» SHORT PROBLEM
Give back the full listing, character for character, with no pictures.

» RAW DATA
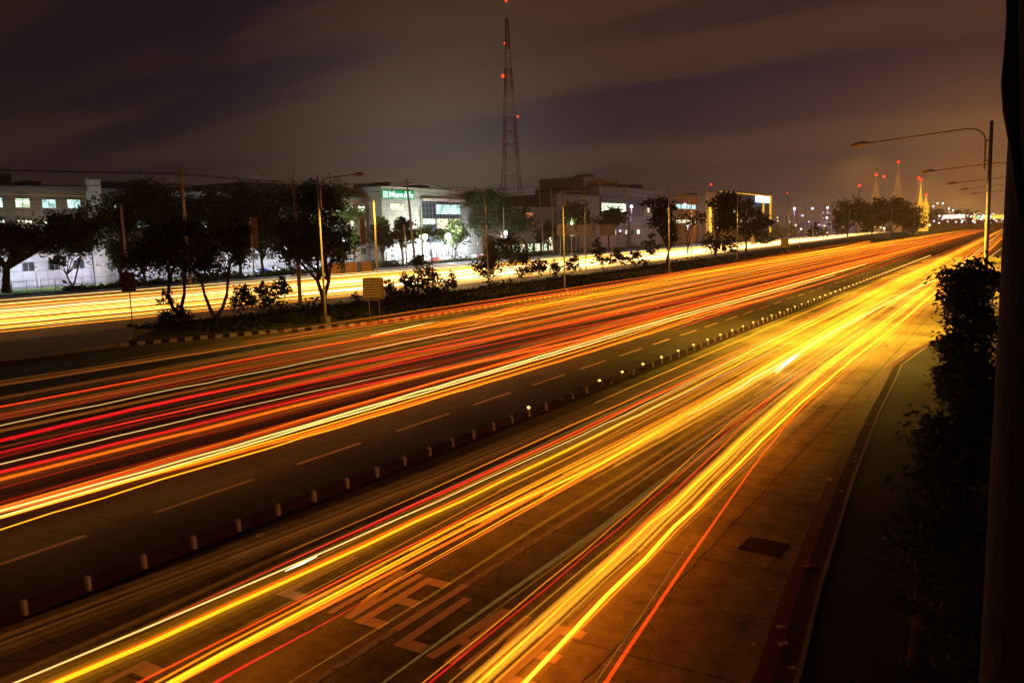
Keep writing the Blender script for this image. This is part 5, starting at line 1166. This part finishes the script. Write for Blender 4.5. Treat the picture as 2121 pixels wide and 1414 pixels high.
T_('dimyellow', .035, [(1222, 1414), (1331, 1247), (1417, 1129), (1470, 1063)], 'hairline gold line beside the orange red streak', near=2, far=False)
T_('hot', .05, [(1900, 622), (1960, 560), (2000, 530), (2030, 510)], 'dazzling dash of light behind the leafy tree top', near=False, far=False)
T_('pale', .09, [(1990, 575), (2040, 540), (2080, 510)], 'short pale streak seen right of the tall lamp', near=False, far=False)
# fields of streaks too many to count
def field(name, label, xs, n, y0a, y0b, cols, seed, z=(.45, 1.1), r=(.02, .07), end=(300, 1000), curve=None):
    if not LIGHT_TRAILS: return
    rr = random.Random(seed); bms = {}
    for k in range(n):
        c = rr.choice(cols); bm = bms.setdefault(c, bmesh.new()); x = rr.uniform(*xs); y0 = y0a+(y0b-y0a)*rr.random()**1.5; y1 = rr.uniform(*end); zz_ = rr.uniform(*z); ph = rr.random()*9; dr = rr.uniform(-.6, .6)
        pts = []; y = y0
        while y < y1:
            xx = x if curve is None else curve(x, y)
            pts.append((xx+dr*math.sin(y*.02+ph)+.02*math.sin(y*1.1+ph), y, zz_+.02*math.sin(y*.9+ph))); y += 4 if y < 80 else 12 if y < 250 else 60
        if len(pts) > 1: rb = rr.uniform(*r); tube(bm, pts, [rb*max(.12, min(1, (p[1]-y0)/(14+y0*.1)+.12)) for p in pts], 4, False)
    root = thing(name, label, 'light streaks', (0, 0, 0)); root['kind'] = 'stuff'
    for c, bm in bms.items():
        cc, st, smp = PAL[c]; o = obj('streaks', bm, trail_mat(cc, st*.75, smp)); o.parent = root; o['kind'] = 'stuff'
    return root
field('distant_streaks', 'dense field of orange and red streaks filling the middle carriageway in the distance', (-44, -22.5), 105, 32, 240, ['redorange', 'orange', 'amber', 'orange', 'amber', 'dimorange', 'dimyellow', 'yellow', 'orange'], 51, r=(.015, .045))
field('faint_streaks', 'faint thin red and brown streaks scattered over the middle carriageway', (-43, -22), 26, -10, 60, ['dimred', 'dimorange', 'dimred', 'dimyellow'], 52, r=(.02, .09))
field('golden_streaks', 'dense field of golden streaks on the right carriageway towards the leafy tree', (-12.9, -5.7), 62, 24, 95, ['amber', 'orange', 'orange', 'amber', 'redorange', 'dimorange', 'yellow', 'dimyellow', 'orange', 'redorange', 'dimorange'], 53, r=(.010, .036))
field('near_golden_streaks', 'thin golden streaks over the left lanes of the right carriageway', (-13.0, -9.6), 12, 8, 26, ['dimorange', 'amber', 'dimyellow', 'dimorange', 'dimorange', 'dimyellow'], 54, r=(.010, .028), end=(150, 400))
def fcurve(x, y):   # x = 0..1 across the far road
    pi = [(-20, -61.5), (34, -68.5), (63, -66), (135, -66.5), (190, -69), (300, -76), (700, -98), (1500, -110)]
    po = [(-20, -113), (58, -113), (150, -112), (300, -112), (700, -124), (1500, -132)]
    def ip(t):
        for (a, b), (c, d) in zip(t, t[1:]):
            if y <= c: return b+(d-b)*(y-a)/(c-a)
        return t[-1][1]
    return ip(pi)+(ip(po)-ip(pi))*x
field('soft_golden_streaks', 'soft translucent golden streaks washing over the lanes of the right carriageway', (-12.9, -5.9), 46, 7, 46, ['wash', 'wash', 'washo', 'dimyellow', 'dimorange'], 58, r=(.02, .085), end=(120, 400))
field('soft_orange_streaks', 'soft translucent orange streaks washing over the middle carriageway', (-42, -20.6), 48, 14, 90, ['washo', 'wash', 'washo', 'dimorange', 'redorange'], 59, r=(.02, .075), end=(200, 500))
field('white_streaks', 'blazing band of white and yellow streaks over the far road beyond the median', (.0, .60), 38, -15, 5, ['pale', 'yellow', 'amber', 'yellow', 'pale', 'orange', 'amber', 'palethin', 'white'], 55, z=(.5, 1.1), r=(.015, .075), end=(500, 900), curve=fcurve)
field('white_streaks', 'extra bright white streaks where the far road passes the umbrella shaped tree', (.04, .72), 46, 60, 130, ['white', 'yellow', 'pale', 'yellow'], 56, z=(.5, 1.3), r=(.03, .09), end=(450, 900), curve=fcurve)
field('outer_streaks', 'thin orange and pale streaks on the outer lanes of the far road', (.62, .98), 16, -15, 60, ['amber', 'orange', 'dimorange', 'pale'], 57, r=(.03, .07), end=(300, 700), curve=fcurve)
# ------------------------------------------------------------------ haze
HAZE = 0.00038
if HAZE:
    bm = bmesh.new(); box(bm, -1500, -70, -1.2, 600, 1600, 125)
    mt, t, out = new_mat('night_haze'); v = N(t, 'ShaderNodeVolumePrincipled'); v.inputs['Color'].default_value = (.88, .74, .58, 1); v.inputs['Density'].default_value = HAZE
    L(t, v.outputs[0], out.inputs['Volume'])
    hz = obj('haze', bm, mt); hz['kind'] = 'stuff'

» EXERCISE RESULT
Keep writing the Blender script for this image. This is part 5, starting at line 1166. This part finishes the script. Write for Blender 4.5. Treat the picture as 2121 pixels wide and 1414 pixels high.
T_('dimyellow', .035, [(1222, 1414), (1331, 1247), (1417, 1129), (1470, 1063)], 'hairline gold line beside the orange red streak', near=2, far=False)
T_('hot', .05, [(1900, 622), (1960, 560), (2000, 530), (2030, 510)], 'dazzling dash of light behind the leafy tree top', near=False, far=False)
T_('pale', .09, [(1990, 575), (2040, 540), (2080, 510)], 'short pale streak seen right of the tall lamp', near=False, far=False)
# fields of streaks too many to count
def field(name, label, xs, n, y0a, y0b, cols, seed, z=(.45, 1.1), r=(.02, .07), end=(300, 1000), curve=None):
    if not LIGHT_TRAILS: return
    rr = random.Random(seed); bms = {}
    for k in range(n):
        c = rr.choice(cols); bm = bms.setdefault(c, bmesh.new()); x = rr.uniform(*xs); y0 = y0a+(y0b-y0a)*rr.random()**1.5; y1 = rr.uniform(*end); zz_ = rr.uniform(*z); ph = rr.random()*9; dr = rr.uniform(-.6, .6)
        pts = []; y = y0
        while y < y1:
            xx = x if curve is None else curve(x, y)
            pts.append((xx+dr*math.sin(y*.02+ph)+.02*math.sin(y*1.1+ph), y, zz_+.02*math.sin(y*.9+ph))); y += 4 if y < 80 else 12 if y < 250 else 60
        if len(pts) > 1: rb = rr.uniform(*r); tube(bm, pts, [rb*max(.12, min(1, (p[1]-y0)/(14+y0*.1)+.12)) for p in pts], 4, False)
    root = thing(name, label, 'light streaks', (0, 0, 0)); root['kind'] = 'stuff'
    for c, bm in bms.items():
        cc, st, smp = PAL[c]; o = obj('streaks', bm, trail_mat(cc, st*.75, smp)); o.parent = root; o['kind'] = 'stuff'
    return root
field('distant_streaks', 'dense field of orange and red streaks filling the middle carriageway in the distance', (-44, -22.5), 105, 32, 240, ['redorange', 'orange', 'amber', 'orange', 'amber', 'dimorange', 'dimyellow', 'yellow', 'orange'], 51, r=(.015, .045))
field('faint_streaks', 'faint thin red and brown streaks scattered over the middle carriageway', (-43, -22), 26, -10, 60, ['dimred', 'dimorange', 'dimred', 'dimyellow'], 52, r=(.02, .09))
field('golden_streaks', 'dense field of golden streaks on the right carriageway towards the leafy tree', (-12.9, -5.7), 62, 24, 95, ['amber', 'orange', 'orange', 'amber', 'redorange', 'dimorange', 'yellow', 'dimyellow', 'orange', 'redorange', 'dimorange'], 53, r=(.010, .036))
field('near_golden_streaks', 'thin golden streaks over the left lanes of the right carriageway', (-13.0, -9.6), 12, 8, 26, ['dimorange', 'amber', 'dimyellow', 'dimorange', 'dimorange', 'dimyellow'], 54, r=(.010, .028), end=(150, 400))
def fcurve(x, y):   # x = 0..1 across the far road
    pi = [(-20, -61.5), (34, -68.5), (63, -66), (135, -66.5), (190, -69), (300, -76), (700, -98), (1500, -110)]
    po = [(-20, -113), (58, -113), (150, -112), (300, -112), (700, -124), (1500, -132)]
    def ip(t):
        for (a, b), (c, d) in zip(t, t[1:]):
            if y <= c: return b+(d-b)*(y-a)/(c-a)
        return t[-1][1]
    return ip(pi)+(ip(po)-ip(pi))*x
field('soft_golden_streaks', 'soft translucent golden streaks washing over the lanes of the right carriageway', (-12.9, -5.9), 46, 7, 46, ['wash', 'wash', 'washo', 'dimyellow', 'dimorange'], 58, r=(.02, .085), end=(120, 400))
field('soft_orange_streaks', 'soft translucent orange streaks washing over the middle carriageway', (-42, -20.6), 48, 14, 90, ['washo', 'wash', 'washo', 'dimorange', 'redorange'], 59, r=(.02, .075), end=(200, 500))
field('white_streaks', 'blazing band of white and yellow streaks over the far road beyond the median', (.0, .60), 38, -15, 5, ['pale', 'yellow', 'amber', 'yellow', 'pale', 'orange', 'amber', 'palethin', 'white'], 55, z=(.5, 1.1), r=(.015, .075), end=(500, 900), curve=fcurve)
field('white_streaks', 'extra bright white streaks where the far road passes the umbrella shaped tree', (.04, .72), 46, 60, 130, ['white', 'yellow', 'pale', 'yellow'], 56, z=(.5, 1.3), r=(.03, .09), end=(450, 900), curve=fcurve)
field('outer_streaks', 'thin orange and pale streaks on the outer lanes of the far road', (.62, .98), 16, -15, 60, ['amber', 'orange', 'dimorange', 'pale'], 57, r=(.03, .07), end=(300, 700), curve=fcurve)
# ------------------------------------------------------------------ haze
HAZE = 0.00038
if HAZE:
    bm = bmesh.new(); box(bm, -1500, -70, -1.2, 600, 1600, 125)
    mt, t, out = new_mat('night_haze'); v = N(t, 'ShaderNodeVolumePrincipled'); v.inputs['Color'].default_value = (.88, .74, .58, 1); v.inputs['Density'].default_value = HAZE
    L(t, v.outputs[0], out.inputs['Volume'])
    hz = obj('haze', bm, mt); hz['kind'] = 'stuff'